If its a cisco PIX firewall ICMP is not permitted back through the firewall unless it is configured to do so. By default you can ping the interface that you are connected to. IE someone outside the company can ping your outside interface, and you internally should be able to ping the inside interface.
 
that certainly makes sense....however, we are technically not going through the same firewall. There are 2 separate firewalls with 2 separate routers with 2 separate trunc lines coming in...so essentially we could be in different states as far as that goes. Am I wrong with this?
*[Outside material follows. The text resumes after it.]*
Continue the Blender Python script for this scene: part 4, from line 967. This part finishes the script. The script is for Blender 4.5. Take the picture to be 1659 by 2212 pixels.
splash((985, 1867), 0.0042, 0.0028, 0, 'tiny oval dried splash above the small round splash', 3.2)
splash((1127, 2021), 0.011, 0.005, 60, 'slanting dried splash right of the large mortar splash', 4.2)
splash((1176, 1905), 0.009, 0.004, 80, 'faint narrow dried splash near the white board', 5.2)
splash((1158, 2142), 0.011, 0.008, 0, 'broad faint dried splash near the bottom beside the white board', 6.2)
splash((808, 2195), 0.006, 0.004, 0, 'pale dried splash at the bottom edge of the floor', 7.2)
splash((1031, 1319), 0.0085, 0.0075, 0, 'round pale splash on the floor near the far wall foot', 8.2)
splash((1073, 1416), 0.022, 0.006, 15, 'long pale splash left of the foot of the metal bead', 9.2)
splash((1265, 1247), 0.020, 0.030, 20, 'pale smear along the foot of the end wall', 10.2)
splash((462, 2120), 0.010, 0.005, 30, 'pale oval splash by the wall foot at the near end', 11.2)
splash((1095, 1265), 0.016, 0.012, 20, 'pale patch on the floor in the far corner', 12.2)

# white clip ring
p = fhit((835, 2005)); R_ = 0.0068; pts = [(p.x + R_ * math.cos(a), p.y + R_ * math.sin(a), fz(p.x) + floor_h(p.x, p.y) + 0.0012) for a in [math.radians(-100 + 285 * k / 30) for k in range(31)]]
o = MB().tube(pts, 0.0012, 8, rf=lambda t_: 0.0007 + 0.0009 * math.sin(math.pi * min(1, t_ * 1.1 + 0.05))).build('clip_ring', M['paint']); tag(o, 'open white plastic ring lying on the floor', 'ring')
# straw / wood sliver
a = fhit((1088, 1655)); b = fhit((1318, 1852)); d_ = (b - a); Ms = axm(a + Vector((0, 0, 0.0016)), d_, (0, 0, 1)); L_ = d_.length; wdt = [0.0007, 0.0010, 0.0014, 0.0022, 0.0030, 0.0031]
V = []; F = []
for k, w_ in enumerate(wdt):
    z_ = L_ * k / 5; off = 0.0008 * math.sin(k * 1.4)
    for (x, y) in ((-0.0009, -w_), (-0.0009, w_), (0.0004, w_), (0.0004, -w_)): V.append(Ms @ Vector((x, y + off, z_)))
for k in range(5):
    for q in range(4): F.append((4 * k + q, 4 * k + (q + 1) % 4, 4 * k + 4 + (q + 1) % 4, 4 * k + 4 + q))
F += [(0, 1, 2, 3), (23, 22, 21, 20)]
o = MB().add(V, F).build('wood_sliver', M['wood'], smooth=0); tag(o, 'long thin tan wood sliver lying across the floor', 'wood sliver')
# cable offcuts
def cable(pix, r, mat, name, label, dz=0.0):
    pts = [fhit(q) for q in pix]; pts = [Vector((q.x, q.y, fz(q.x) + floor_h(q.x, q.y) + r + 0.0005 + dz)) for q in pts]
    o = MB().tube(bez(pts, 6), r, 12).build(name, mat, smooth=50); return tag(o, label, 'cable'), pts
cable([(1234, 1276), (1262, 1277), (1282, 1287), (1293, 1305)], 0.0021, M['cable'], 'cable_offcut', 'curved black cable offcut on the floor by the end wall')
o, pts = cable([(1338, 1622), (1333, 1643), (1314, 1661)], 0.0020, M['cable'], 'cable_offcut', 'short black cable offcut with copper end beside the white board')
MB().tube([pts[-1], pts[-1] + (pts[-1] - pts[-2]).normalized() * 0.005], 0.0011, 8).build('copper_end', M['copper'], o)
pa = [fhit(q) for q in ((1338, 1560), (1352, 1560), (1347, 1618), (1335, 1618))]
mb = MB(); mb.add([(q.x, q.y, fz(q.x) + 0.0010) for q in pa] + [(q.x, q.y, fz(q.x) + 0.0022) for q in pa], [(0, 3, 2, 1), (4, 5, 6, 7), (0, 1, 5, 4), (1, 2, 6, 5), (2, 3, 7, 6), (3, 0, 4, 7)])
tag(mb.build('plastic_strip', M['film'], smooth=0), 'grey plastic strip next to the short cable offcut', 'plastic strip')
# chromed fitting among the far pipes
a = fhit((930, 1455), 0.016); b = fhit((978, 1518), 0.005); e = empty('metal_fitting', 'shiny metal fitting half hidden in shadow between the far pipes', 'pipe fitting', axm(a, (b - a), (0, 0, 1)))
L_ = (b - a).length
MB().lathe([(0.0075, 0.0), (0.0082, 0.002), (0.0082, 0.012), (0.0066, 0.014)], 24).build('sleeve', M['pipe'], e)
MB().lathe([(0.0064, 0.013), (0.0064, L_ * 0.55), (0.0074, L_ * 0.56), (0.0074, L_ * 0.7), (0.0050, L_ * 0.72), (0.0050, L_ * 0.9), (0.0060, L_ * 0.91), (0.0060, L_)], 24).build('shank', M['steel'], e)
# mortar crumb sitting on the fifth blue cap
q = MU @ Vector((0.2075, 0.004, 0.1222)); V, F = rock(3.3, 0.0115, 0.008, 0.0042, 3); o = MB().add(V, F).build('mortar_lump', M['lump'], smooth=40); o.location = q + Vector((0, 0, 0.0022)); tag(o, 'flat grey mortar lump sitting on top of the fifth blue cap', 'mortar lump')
We weren't sure if this could be an issue with the ISP or if it may be some strange setting that was held over when we added the new firewall/router. (when we set this back up, Our company got the new Firewall, theirs got the new router so we both kept one piece of legacy equipment) Either way, splitting the old equipment shouldn't matter, since we reconfigured the firewall....(the router didn't have to be reconfigured, since we kept the original ip range)

Thanks for the help.

Kevin

- "The truth hurts, maybe not as much as jumping on a bicycle with no seat, but it hurts.
 
By the way, We can telnet into our router and ping their router or firewall and vice versa, but nothing inside the network can get out.....I'M SO CONFUSED.

- "The truth hurts, maybe not as much as jumping on a bicycle with no seat, but it hurts.
 
FINALLY, we got it. The problem was that the firewall hadn't disabled some of the old rules that were set, despite the fact that we had clicked off the "enable rule" check boxes. We went and deleted any rules that we didn't need any more and voila, it worked.

thanks to everyone for your help
Kevin

- "The truth hurts, maybe not as much as jumping on a bicycle with no seat, but it hurts.